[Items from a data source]
□ □ □
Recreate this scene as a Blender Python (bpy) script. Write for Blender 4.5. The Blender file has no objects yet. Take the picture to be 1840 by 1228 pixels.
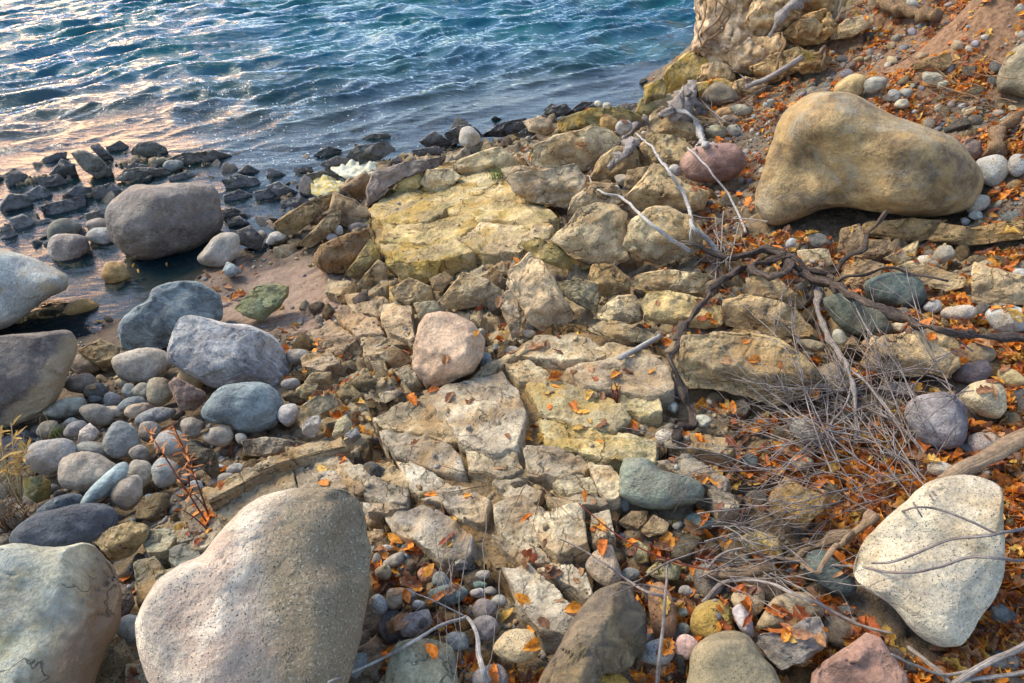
import bpy, bmesh, math, random
import numpy as np
from mathutils import Vector, Matrix
R_ = math.radians
random.seed(7); RNG = np.random.default_rng(7)
SC = bpy.context.scene
COL = SC.collection

# ---------------------------------------------------------------- camera, sky, sun, exposure
CAMZ, PITCH, FPX = 2.9, R_(38), 1227.0
cd = bpy.data.cameras.new('camera'); cam = bpy.data.objects.new('camera', cd); COL.objects.link(cam)
cd.lens = 36.0*FPX/1840; cd.sensor_width = 36; cd.clip_start = .02; cd.clip_end = 500
cam.location = (0, 0, CAMZ); cam.rotation_euler = (R_(90)-PITCH, 0, 0)
SC.camera = cam
SUN_EL, SUN_AZ = R_(48), R_(-62)          # azimuth from +Y, negative = to the left
w = bpy.data.worlds.new('World'); SC.world = w; w.use_nodes = True
nt = w.node_tree; nt.nodes.clear()
out = nt.nodes.new('ShaderNodeOutputWorld'); bg = nt.nodes.new('ShaderNodeBackground')
sky = nt.nodes.new('ShaderNodeTexSky'); sky.sky_type = 'NISHITA'; sky.sun_disc = False
sky.sun_elevation = SUN_EL; sky.sun_rotation = SUN_AZ; sky.air_density = 1.0; sky.dust_density = .6; sky.ozone_density = 1.5
bg.inputs[1].default_value = .15
hs = nt.nodes.new('ShaderNodeHueSaturation'); hs.inputs['Saturation'].default_value = .9; nt.links.new(sky.outputs[0], hs.inputs['Color']); nt.links.new(hs.outputs[0], bg.inputs[0])
# warm glow added low in the sky, ahead-left, for orange streaks in the water
tc = nt.nodes.new('ShaderNodeTexCoord')
dt = nt.nodes.new('ShaderNodeVectorMath'); dt.operation = 'DOT_PRODUCT'
ga, ge = R_(-35), R_(11)
dt.inputs[1].default_value = (math.sin(ga)*math.cos(ge), math.cos(ga)*math.cos(ge), math.sin(ge))
nt.links.new(tc.outputs['Generated'], dt.inputs[0])
mr = nt.nodes.new('ShaderNodeMapRange'); mr.interpolation_type = 'SMOOTHSTEP'
mr.inputs[1].default_value = .978; mr.inputs[2].default_value = .986; nt.links.new(dt.outputs['Value'], mr.inputs[0])
bg2 = nt.nodes.new('ShaderNodeBackground'); bg2.inputs[0].default_value = (1, .42, .0, 1)
ml = nt.nodes.new('ShaderNodeMath'); ml.operation = 'MULTIPLY'; ml.inputs[1].default_value = 2.6
nt.links.new(mr.outputs[0], ml.inputs[0]); nt.links.new(ml.outputs[0], bg2.inputs[1])
ad = nt.nodes.new('ShaderNodeAddShader'); nt.links.new(bg.outputs[0], ad.inputs[0]); nt.links.new(bg2.outputs[0], ad.inputs[1])
nt.links.new(ad.outputs[0], out.inputs[0])
sd = bpy.data.lights.new('sun', 'SUN'); so = bpy.data.objects.new('sun', sd); COL.objects.link(so)
sd.energy = 1.55; sd.angle = R_(20); sd.color = (1, .86, .62)
sv = Vector((math.sin(SUN_AZ)*math.cos(SUN_EL), math.cos(SUN_AZ)*math.cos(SUN_EL), math.sin(SUN_EL)))
so.rotation_euler = sv.to_track_quat('Z', 'Y').to_euler(); so.location = (0, 0, 20)
SC.view_settings.view_transform = 'Standard'; SC.view_settings.look = 'None'
SC.view_settings.exposure = 1.45; SC.view_settings.gamma = 1

# ---------------------------------------------------------------- helpers: projection
CAM = np.array([0, 0, CAMZ]); RT = np.array([1., 0, 0])
FW = np.array([0, math.cos(PITCH), -math.sin(PITCH)]); UPC = np.array([0, math.sin(PITCH), math.cos(PITCH)])
def pray(u, v):
    d = RT*((u-920)/FPX)+UPC*((614-v)/FPX)+FW
    return d
def project(p):
    q = np.asarray(p)-CAM; z = q@FW
    z = np.where(z < .05, .05, z)
    return 920+FPX*(q@RT)/z, 614-FPX*(q@UPC)/z

# ---------------------------------------------------------------- terrain height
CP = """0,0,-1 400,0,-1 800,0,-1 1100,0,-.8 1225,60,-.5 1205,140,-.28 1220,110,-.32 1240,80,-.3 0,150,-.6 400,150,-.5 800,110,-.5 1080,100,-.4
0,260,-.2 200,230,-.14 400,240,-.14 600,235,-.15 800,195,-.15 1000,150,-.15 1120,140,-.25 1190,100,-.3
0,330,-.05 150,330,0 300,290,-.02 450,300,-.05 550,300,-.03 700,270,-.03 850,250,.03 960,200,.02 1080,185,.03 1150,172,-.04
100,380,-.04 50,420,-.05 200,430,-.03 420,360,-.05 450,400,-.04 130,500,-.05 60,560,-.06 100,600,-.02 250,530,.01 400,480,.04 330,480,-.03
450,530,.09 550,520,.13 700,470,.25 950,400,.4 1000,280,.3 900,270,.15 750,330,.2 520,400,.04 600,380,.1
800,560,.36 700,650,.37 600,600,.25 600,720,.35 1000,560,.5 1100,450,.5 1200,300,.5 1200,550,.6
200,620,.08 150,750,.25 300,700,.25 100,850,.4 250,900,.45 50,950,.5 100,1200,.6 400,800,.36 500,700,.3
500,880,.48 700,850,.5 900,850,.6 700,1000,.6 900,1100,.65 700,1200,.65 1100,900,.65 1100,1100,.7 1300,1000,.7 1500,1200,.8 1800,1200,.86
950,700,.6 1100,650,.63 1300,750,.7 1500,700,.75 1500,550,.75 1400,400,.7 1700,400,.85 1800,600,.9 1800,800,.9 1600,900,.82 1350,250,.65 1250,200,.48
1450,150,.85 1600,130,1.02 1600,50,1.2 1700,100,1.2 1830,200,1.2 1830,20,1.6 1450,60,1.05 1300,180,.45 1220,170,.08 1235,120,-.2 1330,60,.9 1340,-40,1.3 1500,-60,1.6 1800,-80,2
400,1300,.62 1000,1300,.7 1600,1300,.85 -200,1100,.55 -200,700,.2 -200,400,-.1 2050,1100,.95 2050,700,1 2050,300,1.4 2100,100,1.8"""
cps = []
for t in CP.split():
    u, v, z = map(float, t.split(',')); d = pray(u, v); k = (z-CAMZ)/d[2]; p = CAM+d*k; cps.append((p[0], p[1], z))
cps += [(x, y, .7) for x in (-2, 0, 2) for y in (-1.2, 0, .8)]+[(-4, 1, .5), (4, 1, 1), (5, 4, 1.4), (-5, 3, .2), (7, 8, 2.2), (9, 12, 3), (3.6, 12, -.2), (3.4, 14, -.8), (9, 16, 2.4)]
cps = np.array(cps)
K = np.linalg.norm(cps[:, None, :2]-cps[None, :, :2], axis=2)
K -= np.eye(len(cps))*.04
wts = np.linalg.solve(K, cps[:, 2]-.3)
GX = np.linspace(-9, 11, 420); GY = np.linspace(-1.5, 17, 400)
gx, gy = np.meshgrid(GX, GY)
GH = np.zeros_like(gx)
for (px, py, _), wt in zip(cps, wts): GH += wt*np.hypot(gx-px, gy-py)
GH = np.clip(GH+.3, -1.3, 4)
def hgt(x, y):
    x = np.asarray(x, float); y = np.asarray(y, float)
    fx = np.clip((x-GX[0])/(GX[1]-GX[0]), 0, len(GX)-1.001); fy = np.clip((y-GY[0])/(GY[1]-GY[0]), 0, len(GY)-1.001)
    i = fx.astype(int); j = fy.astype(int); a = fx-i; b = fy-j
    return (GH[j, i]*(1-a)+GH[j, i+1]*a)*(1-b)+(GH[j+1, i]*(1-a)+GH[j+1, i+1]*a)*b
TT = np.concatenate([np.arange(1.2, 8, .01), np.arange(8, 22, .03)])
def ground_hit(u, v, lift=0.):
    d = pray(u, v); P = CAM+d*TT[:, None]
    below = P[:, 2] < hgt(P[:, 0], P[:, 1])+lift
    k = int(np.argmax(below)) if below.any() else len(TT)-1
    return P[k]

# ---------------------------------------------------------------- noise
def vnoise(p, seed=0):
    p = np.asarray(p, np.float64); i = np.floor(p).astype(np.int64); f = p-i; u = f*f*f*(f*(f*6-15)+10)
    def hsh(a, b, c):
        n = (a*73856093) ^ (b*19349663) ^ (c*83492791) ^ (seed*2654435761 & 0xffffffff)
        n = (n & 0xffffffff); n = ((n ^ (n >> 13))*1274126177) & 0xffffffff; n = ((n ^ (n >> 16))*2246822519) & 0xffffffff
        return ((n ^ (n >> 15)) & 0xffffff)/float(0xffffff)*2-1
    x, y, z = i[..., 0], i[..., 1], i[..., 2]; r = 0
    for dx in (0, 1):
        for dy in (0, 1):
            for dz in (0, 1):
                wgt = (u[..., 0] if dx else 1-u[..., 0])*(u[..., 1] if dy else 1-u[..., 1])*(u[..., 2] if dz else 1-u[..., 2])
                r = r+wgt*hsh(x+dx, y+dy, z+dz)
    return r
def fbm(p, octv=4, seed=0, lac=2.1, gain=.5):
    r = 0; a = 1.; q = np.asarray(p, float)
    for k in range(octv):
        r = r+a*vnoise(q+k*17.3, seed+k); a *= gain; q = q*lac
    return r

def joint(x, y, cell, ang, asp, seed):
    ca, sa = math.cos(ang), math.sin(ang); p = (x*ca+y*sa)/cell; q = (-x*sa+y*ca)/(cell*asp)
    p = p+.35*vnoise(np.stack([x*1.3, y*1.3, 0*x+seed], 1)/cell*.35, seed)
    ip = np.floor(p).astype(int); iq = np.floor(q).astype(int); b1 = np.full(len(x), 9.); b2 = b1.copy(); hh = np.zeros(len(x))
    def h2(a, b, k):
        n = ((a*374761393+b*668265263+(seed*7+k)*974634777) & 0xffffffff); n = ((n ^ (n >> 13))*1274126177) & 0xffffffff; return ((n ^ (n >> 16)) & 0xffff)/65535.
    for dx in (-1, 0, 1):
        for dy in (-1, 0, 1):
            a = ip+dx; b = iq+dy; sx = a+.15+.7*h2(a, b, 1); sy = b+.15+.7*h2(a, b, 2)
            d = np.maximum(abs(p-sx), abs(q-sy))*.6+.4*np.hypot(p-sx, q-sy)
            hv = h2(a, b, 3)-.5+(h2(a, b, 4)-.5)*1.4*(p-sx)+(h2(a, b, 5)-.5)*1.4*(q-sy)
            near = d < b1; b2 = np.where(near, b1, np.minimum(b2, d)); hh = np.where(near, hv, hh); b1 = np.where(near, d, b1)
    return hh, b2-b1

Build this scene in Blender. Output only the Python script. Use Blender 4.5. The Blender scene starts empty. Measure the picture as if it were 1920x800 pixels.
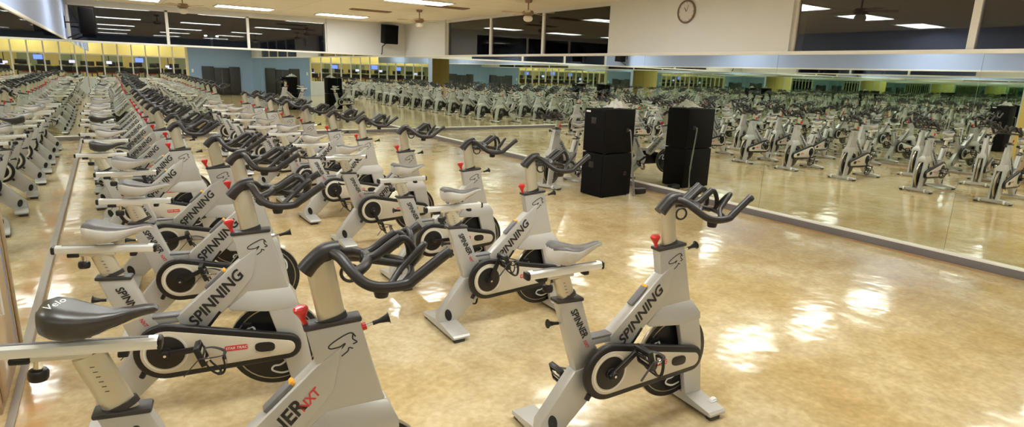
import bpy, bmesh, math, random
from mathutils import Vector, Matrix
random.seed(7)
sc = bpy.context.scene
COL = sc.collection
PI = math.pi

# ------------------------------------------------------------------ camera
F_PX, PITCH, YAW, ROLL, H = 1115.9, .2318, .595, .034, 1.805
XL, XR, YB, YF, ZL, ZC = -.58, 7.30, 16.62, -5.5, 2.146, 3.05
Y_ALC = 4.42           # the left mirror wall starts here, an alcove lies before it
cp, sp, cy, sy, cr, sr = math.cos(PITCH), math.sin(PITCH), math.cos(YAW), math.sin(YAW), math.cos(ROLL), math.sin(ROLL)
fwd = Vector((sy*cp, cy*cp, -sp)); rt0 = Vector((cy, -sy, 0)); up0 = Vector((sy*sp, cy*sp, cp))
rt = rt0*cr + up0*sr; up = -rt0*sr + up0*cr
cam = bpy.data.cameras.new('camera'); co = bpy.data.objects.new('camera', cam); COL.objects.link(co)
cam.sensor_width = 36; cam.lens = 36*F_PX/1920; cam.clip_start = .02; cam.clip_end = 200
M = Matrix(((rt.x, up.x, -fwd.x, 0), (rt.y, up.y, -fwd.y, 0), (rt.z, up.z, -fwd.z, H), (0, 0, 0, 1)))
co.matrix_world = M
sc.camera = co

# ------------------------------------------------------------------ materials
MATS = {}
def mat(name, color=(.5,.5,.5), rough=.5, metal=0., spec=.5, coat=0., emit=None, estr=0., noise=None, bump=None):
    m = bpy.data.materials.new(name); m.use_nodes = True
    nt = m.node_tree; b = nt.nodes['Principled BSDF']
    b.inputs['Base Color'].default_value = (*color, 1); b.inputs['Roughness'].default_value = rough
    b.inputs['Metallic'].default_value = metal; b.inputs['Specular IOR Level'].default_value = spec
    b.inputs['Coat Weight'].default_value = coat; b.inputs['Coat Roughness'].default_value = .08
    if emit: b.inputs['Emission Color'].default_value = (*emit, 1); b.inputs['Emission Strength'].default_value = estr
    if noise:
        sc_, amt = noise
        tc = nt.nodes.new('ShaderNodeTexCoord'); n = nt.nodes.new('ShaderNodeTexNoise'); n.inputs['Scale'].default_value = sc_; n.inputs['Detail'].default_value = 4
        r = nt.nodes.new('ShaderNodeMapRange'); r.inputs['To Min'].default_value = 1-amt; r.inputs['To Max'].default_value = 1+amt
        mx = nt.nodes.new('ShaderNodeVectorMath'); mx.operation = 'SCALE'; mx.inputs[0].default_value = color
        nt.links.new(tc.outputs['Object'], n.inputs['Vector']); nt.links.new(n.outputs['Fac'], r.inputs['Value'])
        nt.links.new(r.outputs['Result'], mx.inputs['Scale']); nt.links.new(mx.outputs['Vector'], b.inputs['Base Color'])
    MATS[name] = m; return m
silver = mat('silver_paint', (.51,.49,.46), .38, .25, .5, .3, noise=(6,.04))
beige_alu = mat('champagne_aluminium', (.66,.60,.47), .35, .55, noise=(5,.05))
rail_m = mat('satin_aluminium', (.84,.83,.80), .34, .45, noise=(8,.03))
black_rub = mat('black_rubber', (.035,.03,.03), .42, noise=(30,.15))
bar_rub = mat('charcoal_grip', (.024,.019,.018), .40, spec=.42, noise=(40,.15))
black_pl = mat('black_plastic', (.016,.013,.012), .36, spec=.4, noise=(20,.1))
grey_pad = mat('grey_plastic', (.17,.16,.165), .45, noise=(20,.1))
red_pl = mat('red_plastic', (.62,.018,.02), .3, coat=.4, noise=(20,.06))
red_ink = mat('red_print', (.62,.05,.05), .5, noise=(20,.05))
black_ink = mat('black_print', (.02,.018,.018), .5, noise=(20,.05))
white_ink = mat('white_print', (.78,.77,.74), .5, noise=(20,.04))
guard_m = mat('guard_cream', (.60,.53,.42), .4, coat=.2, noise=(5,.04))
chrome = mat('chrome', (.75,.73,.70), .15, 1., noise=(12,.06))
saddle_lt = mat('saddle_light_grey', (.60,.57,.54), .42, noise=(14,.06))
saddle_dk = mat('saddle_dark_grey', (.10,.088,.085), .42, noise=(14,.08))
saddle_bk = mat('saddle_black', (.04,.035,.033), .36, spec=.6, noise=(14,.1))
fly_m = mat('flywheel_black', (.018,.017,.017), .3, .3, noise=(9,.1))
fly_edge = mat('flywheel_rim', (.42,.37,.28), .28, .7, noise=(9,.05))
orange_pl = mat('orange_plastic', (.9,.42,.03), .4, noise=(9,.05))
white_pt = mat('white_trim_paint', (.80,.755,.69), .5, noise=(3,.03))
wall_pt = mat('off_white_wall_paint', (.71,.70,.68), .7, noise=(2.5,.03))
pale_blue = mat('pale_blue_wall_paint', (.40,.475,.72), .7, noise=(2.5,.03))
blue_pt = mat('blue_wall_paint', (.26,.37,.56), .7, noise=(2.5,.05))
base_m = mat('grey_vinyl_base', (.155,.14,.14), .45, noise=(6,.1))
base_l = mat('taupe_vinyl_base', (.27,.225,.18), .45, noise=(6,.1))
spk_m = mat('speaker_black', (.005,.004,.003), .75, spec=.15, noise=(60,.3))
spk_g = mat('speaker_grille', (.005,.004,.004), .85, spec=.12, noise=(200,.5))
badge_m = mat('speaker_badge', (.018,.015,.015), .45, noise=(30,.2))
cable_m = mat('grey_cable', (.20,.19,.17), .5, noise=(30,.1))
cloth_m = mat('white_cloth', (.78,.76,.70), .8, noise=(20,.06))
yellow_m = mat('yellow_wall_paint', (.84,.68,.25), .7, noise=(1.5,.08))
green_m = mat('olive_wall_paint', (.40,.44,.26), .7, noise=(1.5,.15))
curtain_m = mat('black_vinyl_mat', (.022,.019,.018), .5, noise=(4,.2))
gymfloor_m = mat('dark_rubber_floor', (.12,.11,.09), .6, noise=(4,.2))
screen_m = mat('lit_blue_screen', (.02,.02,.05), .3, emit=(.18,.28,1.), estr=1.6)
screen2_m = mat('lit_lilac_screen', (.02,.02,.05), .3, emit=(.65,.60,1.), estr=1.6)
tread_m = mat('treadmill_black', (.02,.02,.02), .4, noise=(9,.1))
tread_y = mat('treadmill_yellow', (.80,.68,.05), .4, noise=(9,.1))
tread_r = mat('treadmill_red', (.6,.05,.04), .4, noise=(9,.1))
lightemit = mat('lit_diffuser', (.9,.9,.9), .5, emit=(.95,1.,.97), estr=20.)
gymemit = mat('lit_gym_diffuser', (.9,.9,.9), .5, emit=(1.,.95,.8), estr=20.)
lampemit = mat('lit_street_lamp', (.9,.9,.9), .5, emit=(.9,.95,1.), estr=30.)
dotemit = mat('lit_distant_lamp', (.9,.9,.9), .5, emit=(1.,.93,.8), estr=3.)
fan_m = mat('brushed_bronze', (.34,.22,.13), .4, .5, noise=(9,.1))
fan_bl = mat('fan_blade_cream', (.60,.48,.33), .5, noise=(9,.05))
globe_m = mat('frosted_globe', (.85,.78,.66), .35, noise=(9,.03))
vent_m = mat('vent_bronze', (.20,.14,.08), .6, noise=(9,.1))
asphalt_m = mat('asphalt', (.02,.02,.022), .8, noise=(3,.3))
pole_m = mat('street_pole_metal', (.30,.32,.36), .5, .3, noise=(3,.1))
clock_face = mat('clock_face_white', (.66,.60,.56), .4, noise=(5,.03))
clock_rim = mat('clock_rim_brown', (.17,.115,.085), .4, noise=(5,.1))

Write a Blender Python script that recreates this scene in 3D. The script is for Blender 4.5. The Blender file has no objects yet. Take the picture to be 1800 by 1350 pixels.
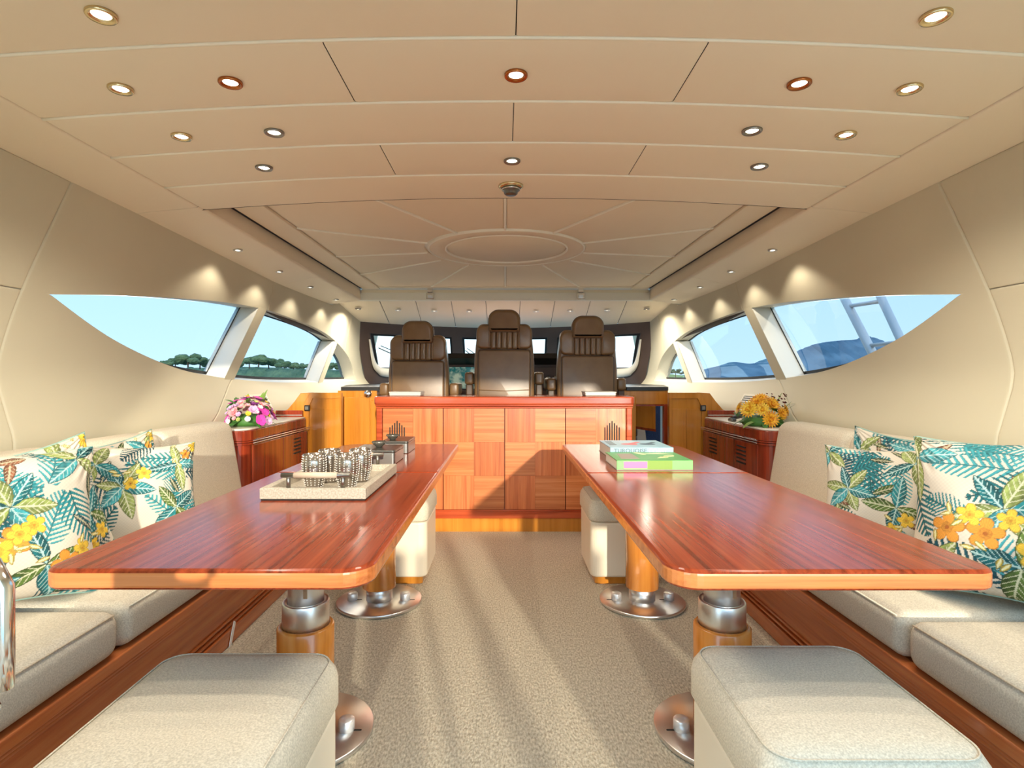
□ □ □
• STATED PROBLEM: Gather up the lines that contain the word "starts".

• WRITTEN ANSWER:
Build this scene in Blender. Output only the Python script. Use Blender 4.5. The Blender scene starts empty. Measure the picture as if it were 1920x800 pixels.
Y_ALC = 4.42           # the left mirror wall starts here, an alcove lies before it